The elements of the crime are stipulated in Article 404, wherein it is stated that, “Shall be subject to a jail sentence or to a fine, whoever embezzles, uses or dilapidates amounts, bills or any other movable property to the prejudice of those entitled whenever the said movable property are delivered to him on bases of deposit, lease, pledge, loan for consumption or proxy.” This Article elucidates that there exists a contract by virtue of trust between the offender and the victim, i.e., by means of deposit, lease, pledge, loan, or proxy – the breach of which is a criminal offence.
Additionally, Article 404 also states, “In the application of this provision shall be considered as a proxy, the partner in a joint property, the officious on the property of the interested owner and whoever received something to be used in a specific matter for the benefit of its owner or of others.” This is commonly seen in cases where employees may misuse the powers granted to them by their employers to wrongfully and knowingly embezzle money or misappropriate other forms of movable property.

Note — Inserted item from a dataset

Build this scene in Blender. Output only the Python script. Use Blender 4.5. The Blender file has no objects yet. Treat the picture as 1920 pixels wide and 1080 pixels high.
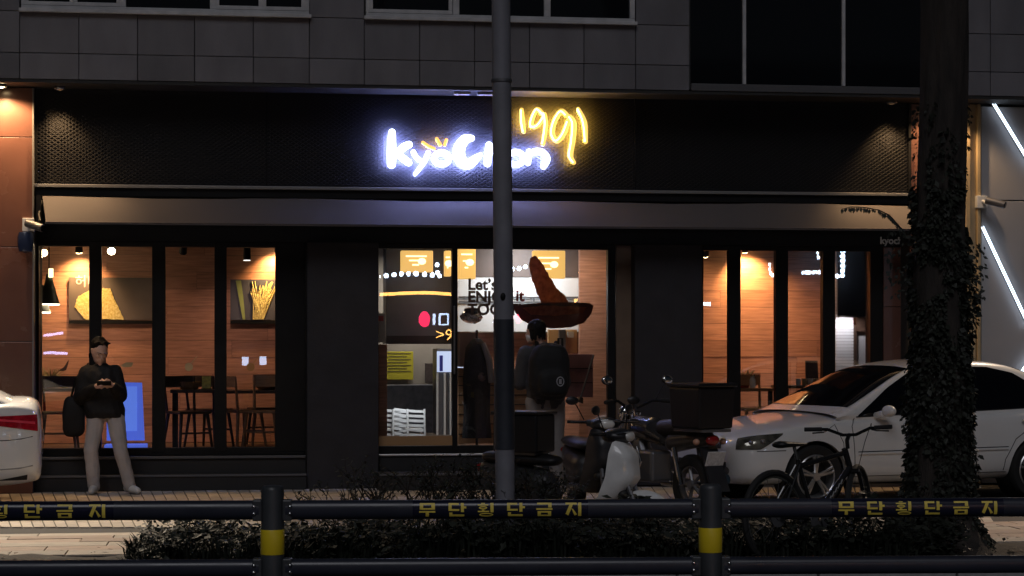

As evident from the elements of the crime, as defined in Article 404, it is evident that Breach of Trust is an increasingly common crime, both in the business world and in ordinary aspects of life where a contract of trust exists. In a business partnership, such a breach may commonly occur where one partner may knowingly and willingly act in a way which leaves the other partner in a detrimental position – such as embezzling company funds. Ordinarily, such a breach may also be committed by employees or independent contractors against their employers.

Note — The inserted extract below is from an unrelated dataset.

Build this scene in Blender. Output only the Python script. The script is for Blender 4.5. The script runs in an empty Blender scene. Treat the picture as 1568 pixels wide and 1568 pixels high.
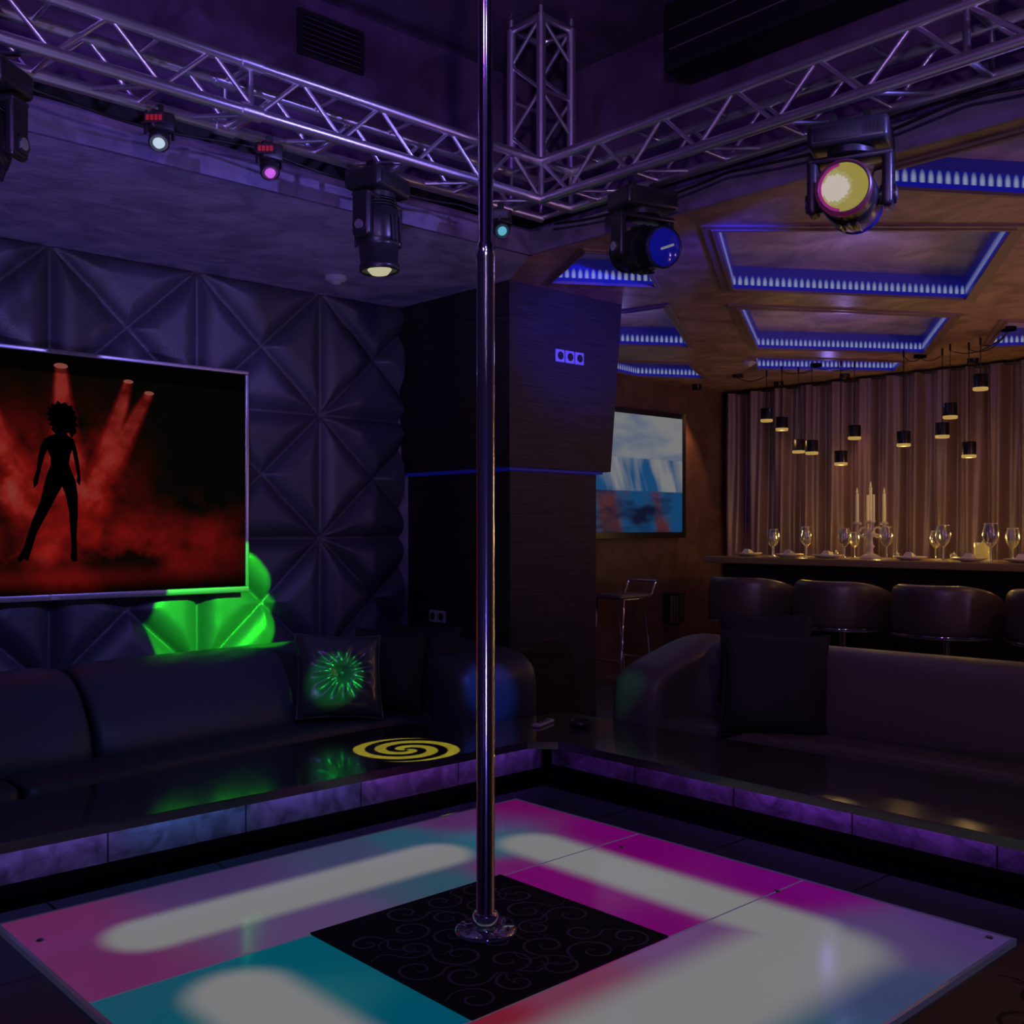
import bpy, math, random
import mathutils
from mathutils import Vector, Matrix
from mathutils.geometry import tessellate_polygon
random.seed(7)
S = bpy.context.scene
COL = S.collection
try:
    S.view_settings.view_transform = 'Standard'
    S.view_settings.look = 'None'
except Exception as e:
    print(e)

def lin(c):
    c = c/255.0
    return c/12.92 if c <= 0.04045 else ((c+0.055)/1.055)**2.4
def rgb(r, g, b):
    return (lin(r), lin(g), lin(b), 1.0)

# ------------------------------------------------------------ materials
def newmat(name):
    m = bpy.data.materials.new(name); m.use_nodes = True
    nt = m.node_tree
    return m, nt, nt.nodes['Principled BSDF']
def mat(name, col, rough=0.5, metal=0.0, emi=None, es=1.0, spec=0.5, noise=None, bump=None, coat=0.0):
    m, nt, p = newmat(name)
    p.inputs['Base Color'].default_value = (*col[:3], 1)
    p.inputs['Roughness'].default_value = rough
    p.inputs['Metallic'].default_value = metal
    p.inputs['Specular IOR Level'].default_value = spec
    p.inputs['Coat Weight'].default_value = coat
    if emi:
        p.inputs['Emission Color'].default_value = (*emi[:3], 1)
        p.inputs['Emission Strength'].default_value = es
    if noise or bump:
        g = nt.nodes.new('ShaderNodeNewGeometry')
    if noise:
        n = nt.nodes.new('ShaderNodeTexNoise'); n.inputs['Scale'].default_value = noise[0]
        n.inputs['Detail'].default_value = 6; n.inputs['Distortion'].default_value = 1.2
        nt.links.new(g.outputs['Position'], n.inputs['Vector'])
        r = nt.nodes.new('ShaderNodeValToRGB')
        r.color_ramp.elements[0].position = 0.35; r.color_ramp.elements[1].position = 0.68
        r.color_ramp.elements[0].color = (*col[:3], 1); r.color_ramp.elements[1].color = (*noise[1][:3], 1)
        nt.links.new(n.outputs['Fac'], r.inputs['Fac'])
        nt.links.new(r.outputs['Color'], p.inputs['Base Color'])
    if bump:
        n2 = nt.nodes.new('ShaderNodeTexNoise'); n2.inputs['Scale'].default_value = bump[0]
        n2.inputs['Detail'].default_value = 5
        nt.links.new(g.outputs['Position'], n2.inputs['Vector'])
        b = nt.nodes.new('ShaderNodeBump'); b.inputs['Strength'].default_value = bump[1]
        b.inputs['Distance'].default_value = 0.01
        nt.links.new(n2.outputs['Fac'], b.inputs['Height'])
        nt.links.new(b.outputs['Normal'], p.inputs['Normal'])
    return m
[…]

The Penalty for Breach of Trust
As per Article 29 of Federal Penal Code No. 3 of 1987, breach of trust is a misdemeanor. Article 404 stipulates that the offender “shall be subject to a jail sentence or to a fine”. Courts have the discretion to apply either of the two, as per Article 99 (b) which states, “if the misdemeanor is punishable by detention and fine together, the court shall apply either one of the two penalties”. Furthermore, Article 71 of the same penal code states that the maximum fine for such an offense is AED 30,000, and maximum sentence not exceeding three years. The application of these penalties is left to the discretion of the Courts, and presumably, larger fines or maximum sentences are more likely applied if the breach of trust is more severe in nature, and if a larger sum of property has been misappropriated in order to set a stringent precedent against the committance of crimes.

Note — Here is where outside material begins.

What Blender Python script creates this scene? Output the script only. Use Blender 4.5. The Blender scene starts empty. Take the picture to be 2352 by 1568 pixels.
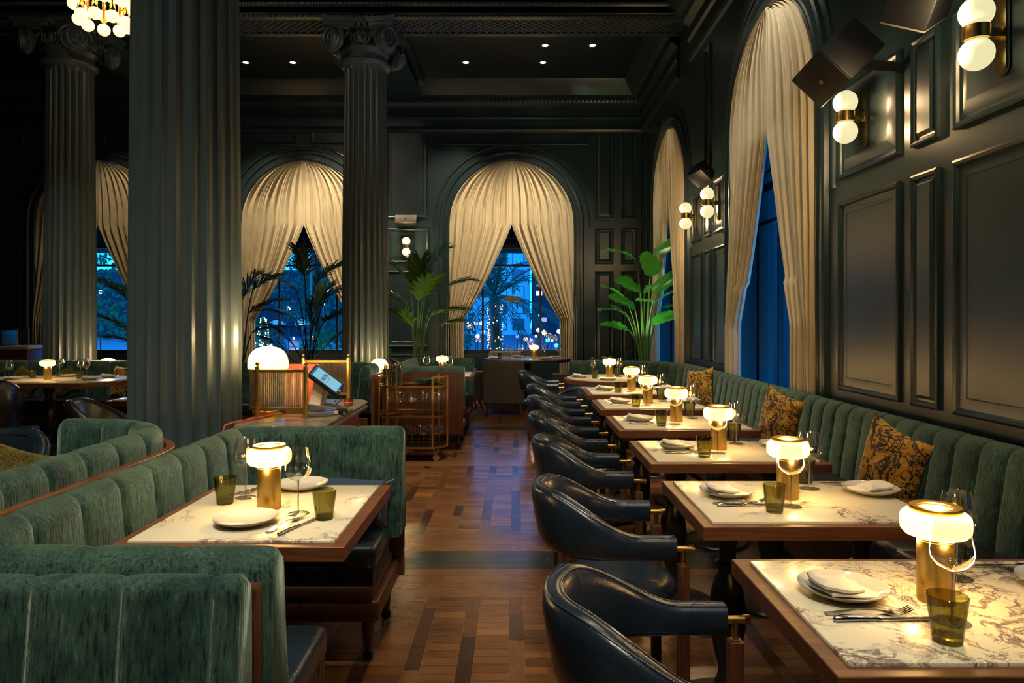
import bpy, bmesh, math, random
from math import sin, cos, pi, radians as R
from mathutils import Matrix, Vector
S = bpy.context.scene
COL = S.collection
random.seed(7)
# ------------------------------------------------------------------ camera, world, exposure
cam = bpy.data.cameras.new('camera'); co = bpy.data.objects.new('camera', cam); COL.objects.link(co)
co.location = (0, 0, 1.40); co.rotation_euler = (R(90), 0, 0)
cam.lens = 36 * 1620 / 2352; cam.sensor_width = 36
cam.shift_x = -7 / 2352; cam.shift_y = -50 / 2352
cam.clip_start = .02; cam.clip_end = 400
S.camera = co
S.view_settings.view_transform = 'Standard'; S.view_settings.look = 'None'
S.view_settings.exposure = 0.0; S.view_settings.gamma = 1; S.view_settings.use_curve_mapping = False
S.cycles.use_denoising = True
S.cycles.max_bounces = 7; S.cycles.diffuse_bounces = 3; S.cycles.glossy_bounces = 3
S.cycles.transparent_max_bounces = 16; S.cycles.transmission_bounces = 4
S.cycles.caustics_reflective = False; S.cycles.caustics_refractive = False
S.cycles.sample_clamp_indirect = 3.0
w = bpy.data.worlds.new('world'); S.world = w; w.use_nodes = True
wn = w.node_tree.nodes; wl = w.node_tree.links
bg = wn['Background']
tc = wn.new('ShaderNodeTexCoord'); sp = wn.new('ShaderNodeSeparateXYZ'); cr = wn.new('ShaderNodeValToRGB')
wl.new(tc.outputs['Generated'], sp.inputs[0]); wl.new(sp.outputs['Z'], cr.inputs[0]); wl.new(cr.outputs[0], bg.inputs[0])
cr.color_ramp.elements[0].position = 0.0; cr.color_ramp.elements[0].color = (.006, .20, .54, 1)
cr.color_ramp.elements[1].position = .8; cr.color_ramp.elements[1].color = (.003, .035, .22, 1)
bg.inputs[1].default_value = 11.0
def lamp(kind, loc, power, color, size=.05, target=None, angle=60, blend=.5):
    l = bpy.data.lights.new('light', kind); l.energy = power; l.color = color
    l.shadow_soft_size = size
    if kind == 'SPOT': l.spot_size = R(angle); l.spot_blend = blend
    o = bpy.data.objects.new('light', l); COL.objects.link(o); o.location = loc
    if target is not None:
        o.rotation_euler = (Vector(target) - Vector(loc)).to_track_quat('-Z', 'Y').to_euler()
    return o
WARM = (1, .66, .32); NEUT = (1, .88, .68)
# recessed ceiling downlights seen in the far bay
ZC = 5.45
DOWN = [(.445, 10.42), (1.145, 10.42), (.44, 11.11), (-.775, 11.11), (-3.5, 11.11), (-4.24, 11.11), (-2.77, 11.11), (-6.2, 11.11)]
TGT = [(-.4, 12.1, 2.0), (2.1, 10.1, 2.1), (.5, 12.1, 1.9), (-1.2, 12.1, 2.4), (-3.2, 12.1, 2.1), (-4.3, 12.1, 2.1), (-2.9, 12.1, 2.2), (-7., 12.1, 2.1)]
for (x, y), t in zip(DOWN, TGT):
    lamp('SPOT', (x, y, ZC - .05), 620 if x < -6 else (200 if x > 1 else 330), (1, .77, .47), .06, t, 58, .8)
NEAR_FILL = [((.9, 6.1, 5.8), (2.2, 6.1, 2.4), 150), ((1.0, 3.2, 5.8), (1.25, 3.0, .6), 55), ((.2, -1.1, 5.8), (-1.1, 1.5, .6), 260), ((-.9, .9, 5.8), (-1.4, 2.2, .8), 110), ((-2.8, 2.2, 5.8), (-2.0, 3.0, .8), 120),
        ((-.1, 5.2, 5.8), (.1, 6.2, 0), 190), ((-.2, 2.2, 5.8), (.1, 2.9, 0), 50), ((-.3, 5.0, 5.8), (-1.0, 7.1, .5), 170), ((-2.6, 6.6, 5.8), (-1.6, 6.2, .8), 80), ((-5.2, 6.6, 5.8), (-5.4, 8.0, .7), 120),
        ((.9, .4, 5.8), (1.2, 1.4, .7), 35), ((0.2, 7.9, 5.8), (.6, 8.0, .7), 60)]
for p, t, e in NEAR_FILL:  # unseen spots added over the near bays as fill light
    lamp('SPOT', p, e * 2.6, NEUT, .08, t, 60, .9)
lamp('SPOT', (-3.9, 4.6, 5.6), 70, (1, .85, .65), .12, (-3.2, 9, 5.0), 90, .9)  # unseen broad spot added to light the cross beam

# ------------------------------------------------------------------ node helpers
class NT:
    def __init__(s, name):
        s.m = bpy.data.materials.new(name); s.m.use_nodes = True
        s.n = s.m.node_tree.nodes; s.l = s.m.node_tree.links; s.b = s.n['Principled BSDF']; s.out = s.n['Material Output']
    def new(s, t, **k):
        n = s.n.new('ShaderNode' + t)
        for a, v in k.items(): setattr(n, a, v)
        return n
    def link(s, a, b): s.l.new(a, b)
    def coord(s, which='Object', scale=(1, 1, 1), rot=(0, 0, 0)):
        t = s.new('TexCoord') if which != 'World' else s.new('NewGeometry')
        m = s.new('Mapping'); m.inputs['Scale'].default_value = scale; m.inputs['Rotation'].default_value = rot
        s.link(t.outputs['Position' if which == 'World' else which], m.inputs[0]); return m.outputs[0]
    def noise(s, vec, scale=5, detail=3, rough=.5, dist=0):
        n = s.new('TexNoise'); s.link(vec, n.inputs['Vector'])
        n.inputs['Scale'].default_value = scale; n.inputs['Detail'].default_value = detail
        n.inputs['Roughness'].default_value = rough; n.inputs['Distortion'].default_value = dist
        return n.outputs[0]
    def ramp(s, fac, *st):
        r = s.new('ValToRGB'); e = r.color_ramp.elements
        while len(e) < len(st): e.new(.5)
        for i, (p, c) in enumerate(st): e[i].position = p; e[i].color = (*c, 1) if len(c) == 3 else c
        s.link(fac, r.inputs[0]); return r.outputs[0]
    def math(s, op, a, b=None, clamp=False):
        n = s.new('Math', operation=op, use_clamp=clamp)
        for i, v in enumerate((a, b)):
            if v is None: continue
            if hasattr(v, 'links'): s.link(v, n.inputs[i])
            else: n.inputs[i].default_value = v
        return n.outputs[0]
    def mix(s, f, a, b):
        n = s.new('Mix', data_type='RGBA')
        for sock, v in ((n.inputs[0], f), (n.inputs[6], a), (n.inputs[7], b)):
            if hasattr(v, 'links'): s.link(v, sock)
            else: sock.default_value = v if isinstance(v, (int, float)) else (*v, 1)
        return n.outputs[2]
    def set(s, **k):
        for a, v in k.items():
            i = s.b.inputs[{'base': 'Base Color', 'rough': 'Roughness', 'metal': 'Metallic', 'sheen': 'Sheen Weight', 'sheenr': 'Sheen Roughness', 'sheent': 'Sheen Tint', 'spec': 'Specular IOR Level', 'coat': 'Coat Weight', 'coatr': 'Coat Roughness', 'emit': 'Emission Color', 'emits': 'Emission Strength', 'aniso': 'Anisotropic'}[a]]
            if hasattr(v, 'links'): s.link(v, i)
            else: i.default_value = (*v, 1) if isinstance(v, tuple) else v
        return s
    def bump(s, h, strength=.3, dist=.01):
        b = s.new('Bump'); b.inputs['Strength'].default_value = strength; b.inputs['Distance'].default_value = dist
        s.link(h, b.inputs['Height']); s.link(b.outputs[0], s.b.inputs['Normal']); return s
M = {}
def paint(name, c, rough=.38, bs=.12):
    t = NT(name); v = t.coord('Object'); n = t.noise(v, 3, 4)
    t.set(base=t.mix(n, tuple(x * .82 for x in c), tuple(x * 1.15 for x in c)), rough=rough); t.bump(t.noise(v, 60, 2), bs, .002); M[name] = t.m
paint('wall', (.017, .037, .046), .31)
paint('column', (.066, .094, .100), .34)
paint('ceiling', (.006, .013, .017), .4)
paint('outside_dark', (.010, .016, .03), .8)
paint('pavement', (.05, .06, .08), .5)
paint('facade', (.62, .68, .72), .8)
paint('iron', (.012, .013, .016), .32)
paint('black_plastic', (.003, .004, .007), .5)
paint('grey_plastic', (.16, .155, .15), .5)
paint('light_plastic', (.55, .50, .42), .4)
paint('red_card', (.62, .10, .035), .6)
paint('navy_card', (.03, .06, .11), .6)
paint('lattice', (.10, .13, .14), .4)
def velvet(name, a, b, hl):
    t = NT(name); v = t.coord('Object'); n = t.noise(v, 7, 5, .65, .6)
    vs = t.coord('Object', (130, 130, 9)); st = t.noise(vs, 1, 3, .75)
    vs2 = t.coord('Object', (420, 420, 24)); st2 = t.noise(vs2, 1, 2, .7)
    c = t.ramp(n, (.32, a), (.68, b))
    k = t.ramp(st, (.36, (.12, .12, .12)), (.46, (.8, .8, .8)), (.58, (1.0, 1.0, 1.0)), (.70, (2.0, 2.0, 2.0)))
    mm = t.new('Mix', data_type='RGBA', blend_type='MULTIPLY'); mm.inputs[0].default_value = .9
    t.link(c, mm.inputs[6]); t.link(k, mm.inputs[7])
    t.set(base=mm.outputs[2], rough=.75, sheen=.55, sheenr=.35, sheent=hl, spec=.2)
    h = t.math('ADD', st, t.math('MULTIPLY', st2, .5)); t.bump(h, .55, .006); M[name] = t.m
velvet('velvet', (.008, .034, .031), (.056, .122, .088), (.6, .75, .6))
velvet('olive', (.05, .045, .006), (.13, .11, .02), (.6, .6, .3))
def leather(name, c, rough=.27):
    t = NT(name); v = t.coord('Object'); n = t.noise(v, 9, 5, .6)
    t.set(base=t.mix(n, tuple(x * .6 for x in c), tuple(x * 1.5 for x in c)), rough=t.math('ADD', t.math('MULTIPLY', n, .22), rough - .1), coat=.25, coatr=.25)
    vo = t.new('TexVoronoi'); t.link(v, vo.inputs['Vector']); vo.inputs['Scale'].default_value = 220
    t.bump(t.math('ADD', t.noise(v, 22, 4, .6), t.math('MULTIPLY', vo.outputs[0], .25)), .16, .006); M[name] = t.m
leather('leather', (.012, .021, .034)); leather('black_leather', (.011, .012, .014), .3)
def fabric(name, c, rough=.9, s=500):
    t = NT(name); v = t.coord('Object'); n = t.noise(v, 4, 4)
    t.set(base=t.mix(n, tuple(x * .8 for x in c), tuple(min(x * 1.12, 1) for x in c)), rough=rough, sheen=.2)
    t.bump(t.noise(v, s, 2), .2, .002); M[name] = t.m
fabric('curtain', (.62, .545, .38)); fabric('napkin', (.72, .69, .60)); fabric('grey_cloth', (.085, .075, .062), .8)
def wood(name, a, b, rough=.42, sc=(2, 26, 26), coat=.0):
    t = NT(name); v = t.coord('Object', sc); n = t.noise(v, 1.6, 6, .6, 1.2)
    t.set(base=t.ramp(n, (.3, a), (.5, tuple((x + y) / 2 for x, y in zip(a, b))), (.72, b)), rough=rough, coat=coat, coatr=.25)
    t.bump(n, .08, .003); M[name] = t.m
wood('walnut', (.07, .021, .007), (.20, .072, .024))
wood('walnut_y', (.07, .021, .007), (.20, .072, .024), .35, (26, 2, 26))
wood('dark_wood', (.040, .013, .006), (.115, .040, .015), .38, (26, 26, 2))
wood('oak', (.17, .075, .024), (.32, .15, .05), .45, (26, 26, 2))
# marble : cream with purple-grey broken veins
t = NT('marble'); v = t.coord('World')
d = t.new('TexNoise'); t.link(v, d.inputs['Vector']); d.inputs['Scale'].default_value = 3.2; d.inputs['Detail'].default_value = 5
ad = t.new('Vector' + 'Math', operation='MULTIPLY_ADD'); t.link(d.outputs['Color'], ad.inputs[0]); ad.inputs[1].default_value = (.35, .35, .35); t.link(v, ad.inputs[2])
n1 = t.noise(ad.outputs[0], 2.7, 7, .66, .8); n2 = t.noise(ad.outputs[0], 6.5, 7, .66, .5); msk = t.noise(v, 3.6, 3, .55)
r1 = t.math('ABSOLUTE', t.math('SUBTRACT', n1, .5)); r2 = t.math('ABSOLUTE', t.math('SUBTRACT', n2, .5))
v1 = t.ramp(r1, (0, (1, 1, 1)), (.026, (.0, .0, .0))); v2 = t.ramp(r2, (0, (.8, .8, .8)), (.016, (0, 0, 0)))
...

What can you do as the victim?
Generally, in criminal proceedings, the prosecution and action against the perpetrator is initiated by Public Prosecution, as per Article 7 of Federal Law No. 35 of 1992. Article 10 of the same law stipulates that in certain cases, a written or verbal complaint from the victim or their legal representative is necessary for filing a criminal action. It further stipulates that if the victim in a breach of trust case is a spouse of the perpetrator or one of the perpetrator’s ascendants or descendants, and if the proceeds are not seized judicially or administratively or encumbered by a lien in favor of another person, then there is a time-bar of three months to file a complaint from when the victim was aware of the committance of the crime. If the victim is not a spouse or ascendent or descendant of the perpetrator, then no such time-bar of three months applies.